Infine, come accennato, potremmo consentire agli impianti di biogas esistenti di massimizzare la produzione di energia elettrica anche superando il limite di potenza ammessa, valorizzando tale extra produzione al prezzo di mercato, senza ulteriori incentivi. Su questo ho presentato un emendamento e lavorerò per l’approvazione.
E del nuovo decreto biometano cosa ne pensa?
Sul decreto biometano previsto dal Pnrr esprimo la mia soddisfazione per il lavoro svolto sinora dal Ministero della Transizione ecologica perché rappresenta un decisivo passo in avanti. Vanno però assolutamente coinvolti nel decreto anche gli impianti già autorizzati o che abbiano già avviato delle iniziative d’investimento, perché solo così potremmo raggiungere gli obiettivi prefissati entro il 2026, considerato che Bruxelles tarda incomprensibilmente a dare approvazione e non conosciamo ancora né i contenuti né i tempi delle relative procedure applicative che emanerà il Gestore dei servizi energetici.
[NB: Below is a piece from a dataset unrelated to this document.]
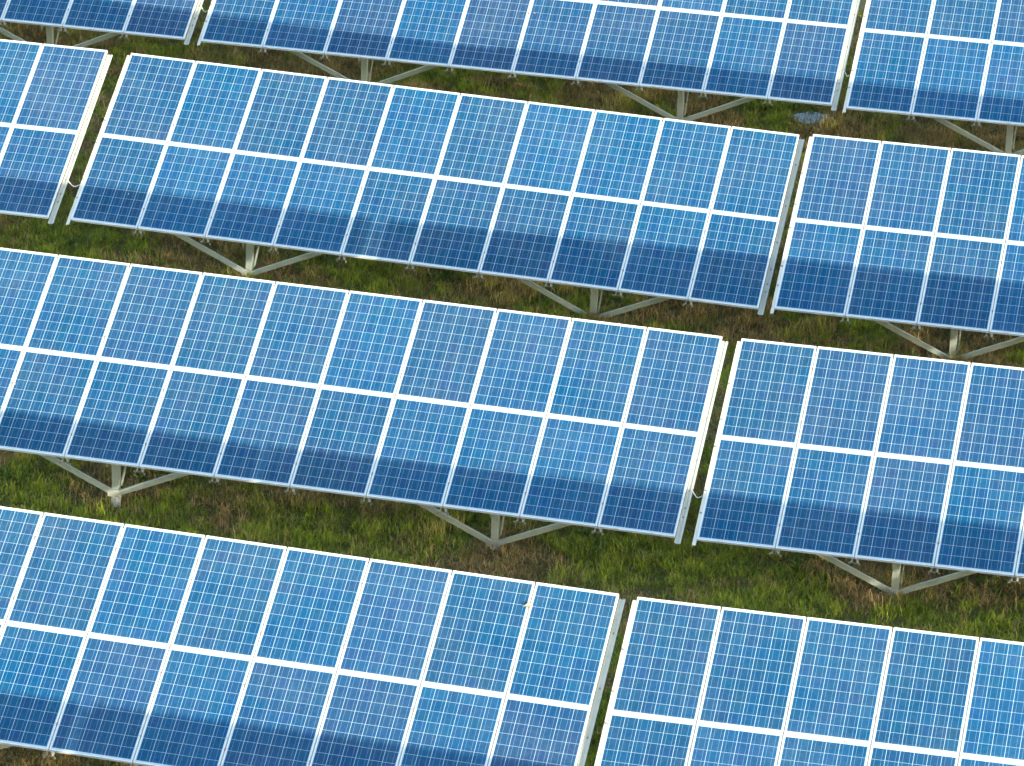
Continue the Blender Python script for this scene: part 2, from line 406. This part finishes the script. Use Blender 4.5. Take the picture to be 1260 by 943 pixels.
# ------------------------------------------------------------------ grass
GREEN = [(1.13,7.6),(1.82,6.84),(3.12,7.65),(5.3,7.75),(6.89,8.4),(9.18,7.85),(10.04,7.85),(8.48,8.12),(10.65,8.0),(11.8,7.42),(12.87,7.26),(14.3,7.41),(-1.02,15.7),(-.42,15.41),(3.92,15.4),(4.49,15.55),(7.04,14.95),(8.6,23.26),(8.19,23.32),(4.14,23.61),(2.95,22.94),(-1.54,22.96),(-.62,16.87),(9.66,11.04),(-2.36,23.83),(10.28,15.39),(-1.32,15.47),(5.2,7.72),(4.94,15.96),(2.9,16.0),(11.46,15.42)]
BROWN = [(1.92,8.28),(2.51,8.2),(5.65,8.54),(3.81,7.95),(4.49,8.72),(7.55,7.42),(8.32,7.85),(7.8,7.27),(12.24,7.97),(12.79,7.78),(13.76,8.37),(9.88,22.59),(11.0,22.89),(12.16,22.87),(7.75,22.86),(7.29,23.24),(1.35,22.85),(1.9,22.83),(-2.46,23.25),(5.21,15.6),(4.52,15.41),(5.93,15.64),(8.38,15.44),(9.33,15.42),(10.1,15.07),(12.06,15.31),(12.97,15.42),(.38,22.94),(1.08,15.81),(2.74,15.66),(3.22,1.21),(3.96,1.4),(5.59,23.13),(-3.79,23.07),(11.6,8.7),(13.5,8.75)]
LIT_STRAW = [(6.84,8.27),(6.66,7.99),(6.32,15.52),(6.02,15.21),(5.7,15.58),(6.47,23.02),(6.24,22.69),(6.68,23.36),(6.9,15.62),(12.75,8.1),(9.6,22.75)]  # tufts whose bright colour stands in for sunlit ground patches
GREEN, BROWN, LIT_STRAW = ([(a, b+.13) for a, b in L] for L in (GREEN, BROWN, LIT_STRAW))
G_, B_, S_ = (np.array(a) for a in (GREEN, BROWN, LIT_STRAW))
def zone(x, y):
    p = np.stack([x, y], 1)
    def infl(C, s, wt=1.):
        d2 = ((p[:, None]-C[None])**2).sum(2); return wt*np.exp(-d2/(2*s*s)).sum(1)
    nz = np.array([noise.noise(Vector((a*1.1, b*1.6, 5)))+.5*noise.noise(Vector((a*3.7, b*4.1, 2))) for a, b in p])
    k = infl(G_, .40) - 1.1*infl(B_, .40) + 1.7*nz + np.where(y > 12, .02, .36)
    return np.clip(.5+k*.75, 0, 1), np.clip(infl(S_, .16), 0, 1)
def scatter(x0, x1, rowy, y0, y1, dens):
    n = int((x1-x0)*(y1-y0)*dens)
    return rng.uniform(x0, x1, n), rng.uniform(rowy+y0, rowy+y1, n)
XS, YS = [], []
for ry in (0, 7.09, 14.19, 21.3):
    a, b = scatter(-5.5, 18.5, ry, -.5, 2.7, 330); XS.append(a); YS.append(b)   # the strips seen between rows
    a, b = scatter(-9, 22, ry, -4.2, -.5, 60); XS.append(a); YS.append(b)
    a, b = scatter(-9, 22, ry, 2.7, 2.9, 60); XS.append(a); YS.append(b)
for gx in (-.35, 10.15, ):                                                       # lanes seen through the gaps
    for ry in (0, 7.09, 14.19, 21.3):
        a, b = scatter(gx-1.6, gx+.6, ry, 2.3, 6.6, 330); XS.append(a); YS.append(b)
x = np.concatenate(XS); y = np.concatenate(YS)
keep = np.ones(len(x), bool)
for kx, X in (('3B', POSTX[0]), ('3B', POSTX[1])):
    cx, cy = TAB[kx][0]+HALF+X, TAB[kx][1]+PY-.12
    keep &= ~(((x-cx)**2+(y-cy)**2 < .16**2) & (rng.random(len(x)) < .85))
for cx, cy, a, b, r_ in PUD: keep &= ~((((x-cx)/(a*.85))**2+((y-cy)/(b*.85))**2 < 1) & (rng.random(len(x)) < .62))
x, y = x[keep], y[keep]
gk, stw = zone(x, y)
def build_blades(name, x, y, nb, hgt, wid, lean, colf, mat, spread=.05):
    N = len(x); bx = np.repeat(x, nb)+rng.normal(0, spread, N*nb); by = np.repeat(y, nb)+rng.normal(0, spread, N*nb)
    hh = np.repeat(hgt, nb)*rng.uniform(.5, 1.15, N*nb); M_ = N*nb
    gz = np.repeat(np.array([ground_z(a, b) for a, b in zip(x, y)]), nb)-.01
    th = rng.uniform(0, 2*np.pi, M_); la = np.abs(rng.normal(0, lean, M_))+.08; ww = wid*rng.uniform(.6, 1.3, M_)
    dx, dy = np.cos(th), np.sin(th); fx, fy = -dy, dx
    ang2 = th+rng.normal(0, .9, M_); sx, sy = -np.sin(ang2), np.cos(ang2)
    def P(t, side):
        hz = hh*t*np.cos(la*t); ho = hh*t*np.sin(la*t)
        return np.stack([bx+dx*ho+sx*ww*side, by+dy*ho+sy*ww*side, gz+hz], 1)
    pts = np.stack([P(0, -1), P(0, 1), P(.55, -.8), P(.55, .8), P(1., 0)], 1).reshape(-1, 3)
    b = (np.arange(M_)*5)[:, None]
    quads = (b+np.array([0, 1, 3, 2])); tris = (b+np.array([2, 3, 4]))
    me = bpy.data.meshes.new(name)
    me.vertices.add(len(pts)); me.vertices.foreach_set('co', pts.astype(np.float32).ravel())
    lv = np.concatenate([quads.ravel(), tris.ravel()]).astype(np.int32)
    me.loops.add(len(lv)); me.loops.foreach_set('vertex_index', lv)
    ls = np.concatenate([np.arange(M_)*4, M_*4+np.arange(M_)*3]).astype(np.int32)
    me.polygons.add(2*M_); me.polygons.foreach_set('loop_start', ls)
    me.update(calc_edges=True); me.validate()
    col = colf(np.repeat(np.arange(N), nb), M_)
    c4 = np.ones((M_, 5, 4), np.float32); c4[:, :, :3] = col[:, None, :]
    at = me.color_attributes.new('Col', 'FLOAT_COLOR', 'POINT'); at.data.foreach_set('color', c4.ravel())
    me.materials.append(mat); o = obj(name, me); o['kind'] = 'stuff'; return o
def mixc(a, b, t): return np.array(a)*(1-t[:, None])+np.array(b)*t[:, None]
tuftn = np.array([noise.noise(Vector((a*5, b*5, 7))) for a, b in zip(x, y)])
def green_col(i, M_):
    t = rng.random(M_); v = np.clip(.45+tuftn[i]*1.5+big[i]*.6, 0, 1)
    c = mixc((.080, .128, .008), (.32, .375, .030), t*.35+v*.65)
    br = rng.random(M_) < .16; c[br] = mixc((.18, .15, .06), (.28, .24, .10), t)[br]; return c
def brown_col(i, M_):
    t = rng.random(M_); v = np.clip(.45+tuftn[i]*1.5+big[i]*.6, 0, 1)
    c = mixc((.115, .068, .028), (.50, .33, .13), t*.4+v*.6)
    r_ = rng.random(M_); c[r_ < .25] = mixc((.07, .10, .02), (.14, .17, .04), t)[r_ < .25]
    c[r_ > .93] = (.38, .30, .16); return c
isg = rng.random(len(x)) < gk
def sub(colf, idx):
    ids = np.where(idx)[0]; return lambda i, M_: colf(ids[i], M_)
big = np.array([noise.noise(Vector((a*1.9, b*1.9, 21))) for a, b in zip(x, y)])
gh = (.045+.09*np.clip(tuftn*1.3+.35, 0, 1.2)+.09*np.clip(big+.15, 0, 1))*rng.uniform(.7, 1.3, len(x))
o = build_blades('grass', x[isg], y[isg], 11, gh[isg], .0065, .85, sub(green_col, isg), MBl)
tag(o, 'short green grass growing in patches between and under the rows of solar tables', 'grass')
o = build_blades('withered_grass', x[~isg], y[~isg], 11, (gh*1.2)[~isg], .0055, 1.25, sub(brown_col, ~isg), MDr, .06)
tag(o, 'matted brown withered grass and dead stems between the green patches', 'dry grass')
# taller straw stems: blobs coloured as sunlit patches, around post feet and scattered
px_, py_, ph_ = [], [], []
for cx, cy in LIT_STRAW:
    for _ in range(46): px_.append(cx+rng.normal(0, .11)); py_.append(cy+rng.normal(0, .11)); ph_.append(.20)
for kx, a in TAB.items():
    for X in POSTX:
        for _ in range(22):
            px_.append(a[0]+HALF+X+rng.normal(0, .22)); py_.append(a[1]+PY-.06+rng.normal(0, .13)); ph_.append(rng.uniform(.14, .30))
for ry in (0, 7.09, 14.19, 21.3):
    for _ in range(420): px_.append(rng.uniform(-5, 18)); py_.append(ry+rng.uniform(.2, 2.3)); ph_.append(rng.uniform(.12, .32))
px_, py_, ph_ = map(np.array, (px_, py_, ph_))
def straw_col(i, M_):
    t = rng.random(M_); c = mixc((.20, .13, .05), (.36, .28, .13), t)
    s = i < 46*len(LIT_STRAW); lit_yel = s & (rng.random(M_) < .6); c[lit_yel] = mixc((.62, .46, .08), (.72, .62, .16), t)[lit_yel]; return c  # bright yellow paints sunlight into the stem colour of the blobs
o = build_blades('straw_stems', px_, py_, 5, ph_, .0032, .45, straw_col, MDr, .05)
tag(o, 'tall straw coloured stems standing round the post feet and in loose tufts, some coloured bright as sunlit patches', 'straw')

# broad-leaved weeds
wx, wy = [], []
for cx, cy in [(8.6, 23.4), (8.2, 23.45), (4.1, 23.7), (4.94, 16.1), (3.1, 16.1), (-.5, 15.6), (9.2, 8.2), (2.6, 8.9), (13.9, 8.5), (11.5, 8.4), (6.9, 8.9), (0.9, 8.3)]:
    for _ in range(22): wx.append(cx+rng.normal(0, .22)); wy.append(cy+rng.normal(0, .16))
for ry in (0, 7.09, 14.19, 21.3):
    for _ in range(90): wx.append(rng.uniform(-5, 18)); wy.append(ry+rng.uniform(.3, 2.4))
wx, wy = np.array(wx), np.array(wy)
def weed_col(i, M_):
    t = rng.random(M_); return mixc((.035, .075, .012), (.14, .20, .03), t)
o = build_blades('weeds', wx, wy, 9, rng.uniform(.09, .2, len(wx)), .017, 1.0, weed_col, MBl, .03)
tag(o, 'dark broad leaved weeds scattered in loose clumps through the grass', 'weeds')
S.cycles.filter_width = 1.55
Costi dell’energia impatto pesante
L’impatto dei rincari legati all’energia elettrica e del gasolio e al costo delle materie prime su diverse filiere agroalimentari è devastante - puntualizza Cassese -. Si parla di 400 euro in più ad ettaro per il grano duro, del 30% di aumenti per vivai e serre nonché del 12% per vino e olio. Solo chi ha potuto contare su un’azienda agricola ad economia circolare, che produce autonomamente energia, sta attutendo l’urto.